When I asked Richard where this information was to be found he retracted the suggestion that he had archive sources for it, saying that he had been reported inaccurately, but that the story was already current in the village. The problem is that there is no such evidence in the County Record Offices; a burial registration would not recount such details although an inquest might do. I am still hoping that I might discover the source, but Richard Smith's recent reaction leads me to suspect it does not exist. Also, it is not mentioned in any of the three previous histories of the village, the earliest dating from 1886. If anyone reading this remembers a pre-1970s version of the story I shall be very interested to hear from them.

It is this claiming of evidence for a paranormal phenomenon which I find most difficult to accept. It certainly seems that many people have seen what they genuinely believe to be a handprint on the window, and I would not want to persuade them otherwise; I might see it myself some day. Neither can the strange phenomena which scare people at night be discounted, but no explanations have been attempted for these events. They are accepted as hauntings of a familiar type and are very convincing, even to a natural sceptic.

One other 'mystery' concerns the broken tombstone of William Herbert, decorated with a skull and crossbones, which was found in the cellar in the 1970s and is now usually kept propped up in the bar. There really is nothing unusual about this at all. The church and the Royal Stag are very closely adjacent, and the boundaries between the two have shifted as the church and churchyard have been enlarged, so that it is not surprising that a gravestone should be broken and discarded on the wrong side. In fact, the 1979 report decribes the floor of the inn as having been paved with old gravestones placed face down. In 1992 another local Express article took this further. Graham Wyley 'Britain's top ghost-buster' was said to have investigated the hauntings at the Royal Stag and said:

I have looked into the story of William Herbert and have found that he had a very troubled life; his spirit may therefore be angry and still be roaming the earth.

I'm afraid my only response to this claim is 'nonsense'. Firstly, there is nothing macabre about the skull and crossbones design, as there are plenty of other typical examples from the 1700s a few yards away in the churchyard. The life of William Herbert can be traced, as the barest outline, in parish records. He came from a prosperous local farming family and in his will of 1705 he describes himself as a maltster, so he may have supplied ale to the Five Bells, as it was then called, and his son John was a trustee of the Barker Bridge House Trust which still owns the pub. While there is absolutely no evidence at all of a 'troubled life', his family does seem to have been connected with the business; perhaps the bar is the most appropriate resting place for his tombstone.

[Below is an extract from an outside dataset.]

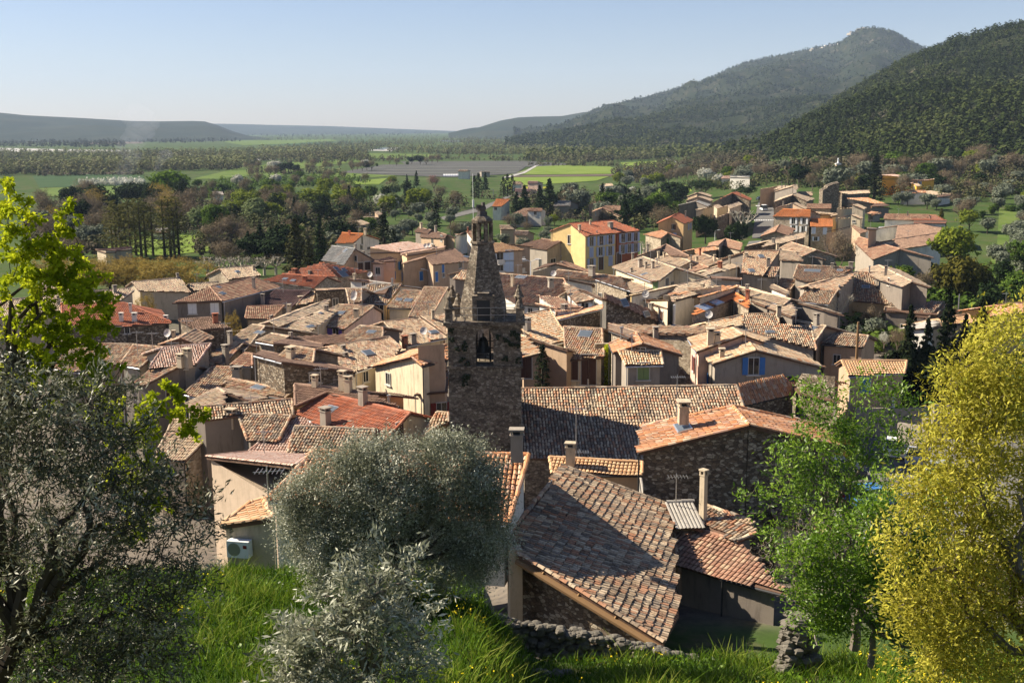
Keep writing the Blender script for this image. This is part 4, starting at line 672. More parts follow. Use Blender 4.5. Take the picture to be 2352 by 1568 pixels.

I apologise if I seem to be something of a wet blanket in playing down the evidence for the pub's haunted reputation, but my reservations only concern the interpretation and elaboration of the stories by those who claim to have found non-existent proofs. Ghosts by their very nature (if you acknowledge their existence) are not to be explained or rationalised, and if any house in the village could be the haunt of ghosts, it is likely to be the Royal Stag as it is the oldest domestic building in Datchet, dating from the 1400s. My other response to the whole affair is that it is fascinating to see local folklore in action, embroidering the hand print story a bit more every time it is told; apparently the child at the window is now said to have watched its father die in a pub fight.